Find the remainder when p(x) = x⁴ - 3x³ + 2x² - 5x + 1 is divided by (x - 3).
Determine the remainder when p(x) = 2x⁵ + x² - 8 is divided by (x + 2).
What is the remainder when p(x) = x³ - 6x² + 11x - 6 is divided by (x - 1)? What does this tell you about (x - 1)?
Find the remainder when p(x) = 4x³ - 8x + 5 is divided by (x + 1/2).

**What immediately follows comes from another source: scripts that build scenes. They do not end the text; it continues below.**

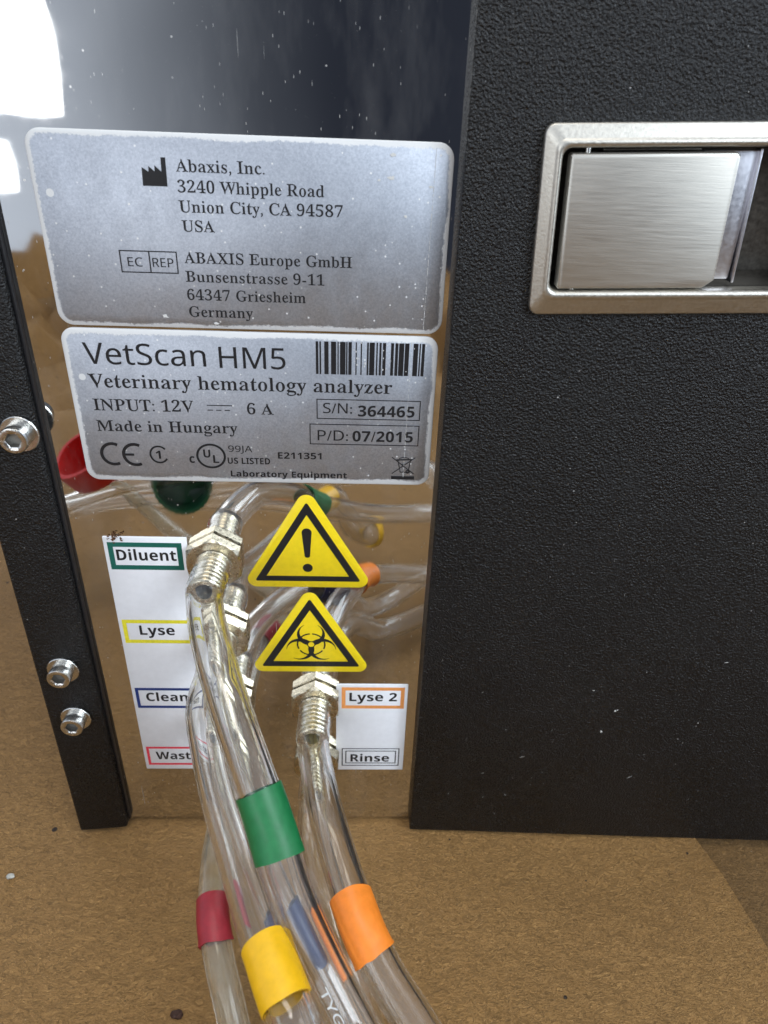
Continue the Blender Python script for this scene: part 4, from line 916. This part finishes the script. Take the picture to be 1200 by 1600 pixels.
# ------------------------------------------------------------------ socket screws on the flange
def make_screw(x, z, yy, label):
    s = thing('socket_screw', None, None, (x, yy, z), HM); s['label'] = label
    bm = nb()
    loft(bm, [circ(x, yy, z, 1.3), circ(x, yy, z, 2.72), circ(x, yy - .34, z, 2.78), circ(x, yy - .46, z, 2.66), circ(x, yy - .48, z, 1.3)])
    part('washer', bm, M['screw'], s, smooth=True, autosmooth=40)
    bm = nb()
    n = 36
    def hexring(y, r):
        o = []
        for i in range(n):
            a = 2 * math.pi * i / n
            k = math.cos(math.pi / 6) / math.cos((a % (math.pi / 3)) - math.pi / 6)
            o.append((x + r * k * math.cos(a), y, z + r * k * math.sin(a)))
        return o
    y1 = yy - 2.75
    rings = [circ(x, yy - .49, z, 1.95, n), circ(x, y1 + .25, z, 2.0, n), circ(x, y1 + .06, z, 1.92, n), circ(x, y1, z, 1.74, n), circ(x, y1 + .02, z, 1.28, n),
             hexring(y1 + .2, 1.16), hexring(y1 + 1.3, 1.12)]
    loft(bm, rings, cap1=True, mats=[0, 0, 0, 0, 0, 1])
    bm.faces.ensure_lookup_table(); bm.faces[-1].material_index = 1
    part('screw_head', bm, [M['screw'], M['socket']], s, smooth=True, autosmooth=40)


def side_y(x): return -2.4 - .9 * (-46.4 - x) / 9.4
make_screw(-48.7, -45.2, side_y(-48.7), 'topmost socket screw on the black flange, level with the lower silver label')
make_screw(-51.0, -90.7, side_y(-51.0), 'middle socket screw on the black flange, upper of the close pair')
make_screw(-50.9, -102.6, side_y(-50.9), 'lowest socket screw on the black flange')

# ------------------------------------------------------------------ silver labels
INK = -.28                       # printing floats a hair proud of the foil
def foil_label(name, x0, x1, z0, z1, r, edge, label):
    hx, hz = (x1 - x0) / 2, (z1 - z0) / 2
    bm = nb(); plate(bm, rrect(x0, x1, z0, z1, r, 10), -.02, -.25, .09)
    c = ((x0 + x1) / 2, -.13, (z0 + z1) / 2)
    o = part(name, bm, make_foil(hx, hz, r, edge), HM, label, smooth=True, origin=c, autosmooth=60)
    return o


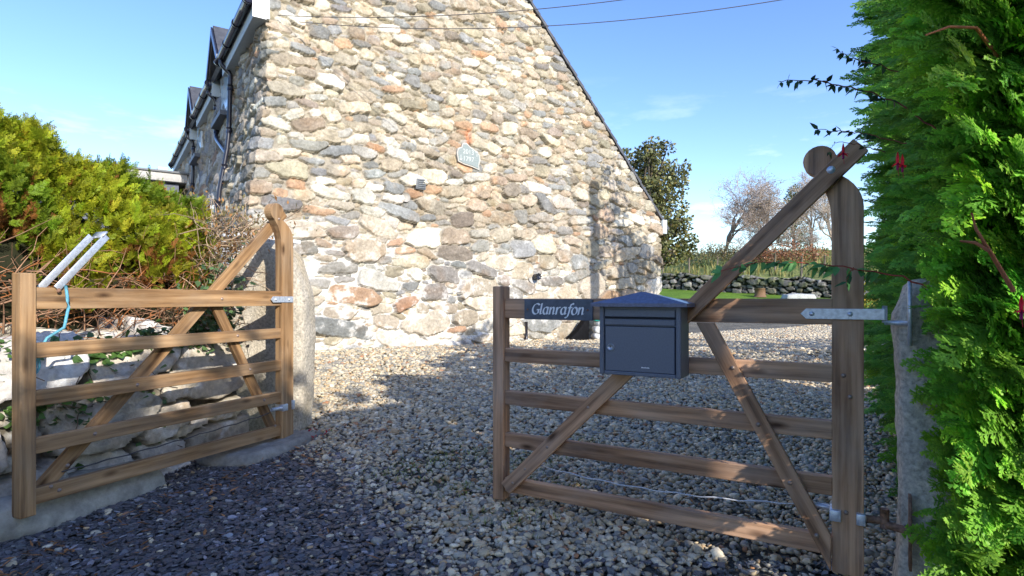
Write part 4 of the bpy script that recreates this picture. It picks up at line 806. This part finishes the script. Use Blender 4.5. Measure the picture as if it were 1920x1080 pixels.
mb = MB(); n = 34; p = np.c_[rng.normal(-1.60, .07, n), rng.normal(4.75, .07, n)]; inst(mb, LV, LQ, np.c_[p, gz(p[:, 0], p[:, 1]) + .03], rotz(rng.uniform(0, 6.28, n)) @ roty(rng.normal(-.3, .4, n)), rng.uniform(.03, .05, n), np.where(rng.random((n, 1)) < .6, np.array([[.42, .02, .03]]), np.array([[.08, .14, .04]])))  # fallen fuchsia flowers and leaves on the gravel
tag(mb.build('fallen_fuchsia', M['flower']), 'fallen red fuchsia flowers in the gravel at the foot of the rounded granite post', 'plant', kind='stuff')

# things at the foot of the gable
sk = thing('sack', 'pale folded sacks heaped against the gable foot beside the letter box', 'sack', (0, 0, 0))
pb = on_gable(1105, 645, .0) + Vector((C0[0], C0[1], 0)); gzb = float(gz(pb.x, pb.y)); bp = Vector((pb.x, pb.y, 0)) + Vector((GN[0], GN[1], 0)) * .42
sk.location = (bp.x + .06, bp.y, gzb)
def bag(name, c, d, mat, parent, seed):
    from mathutils import noise
    bm = bmesh.new(); bmesh.ops.create_cube(bm, size=1); bmesh.ops.subdivide_edges(bm, edges=bm.edges[:], cuts=7, use_grid_fill=True)
    for v in bm.verts:
        q = v.co * 2; ln = max(abs(q.x), abs(q.y), abs(q.z)); k = q * (ln / (q.length + 1e-6)) ** .6; v.co = Vector((k.x * d[0] / 2, k.y * d[1] / 2, k.z * d[2] / 2)); v.co += q.normalized() * .035 * noise.noise(v.co * 7 + Vector((seed, 0, 0)))
    mb = MB(); mb.bm(bm); o = mb.build(name, M[mat], parent); o.location = c; return o
bag('lower_bag', (0, 0, .08), (.62, .42, .20), 'sack', sk, 1); bag('middle_bag', (0, .02, .235), (.58, .40, .18), 'sack', sk, 4); bag('upper_bag', (.02, .02, .37), (.52, .36, .14), 'sack', sk, 9)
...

Is (x - 5) a factor of p(x) = x³ - 7x² + 7x + 15? Use the Remainder Theorem to find out.

Conclusion

The Remainder Theorem provides a powerful and efficient method for finding the remainder of polynomial division when the divisor is of the form (x - a). It saves time, offers a way to check division, and is closely related to the Factor Theorem, which helps in finding roots of polynomials. By understanding the underlying principles and practicing with examples, you can master this valuable algebraic tool and expand your understanding of polynomial behavior. Remember to pay close attention to the sign of 'a', substitute carefully, and double-check your arithmetic. With practice, the Remainder Theorem will become a valuable part of your mathematical toolkit.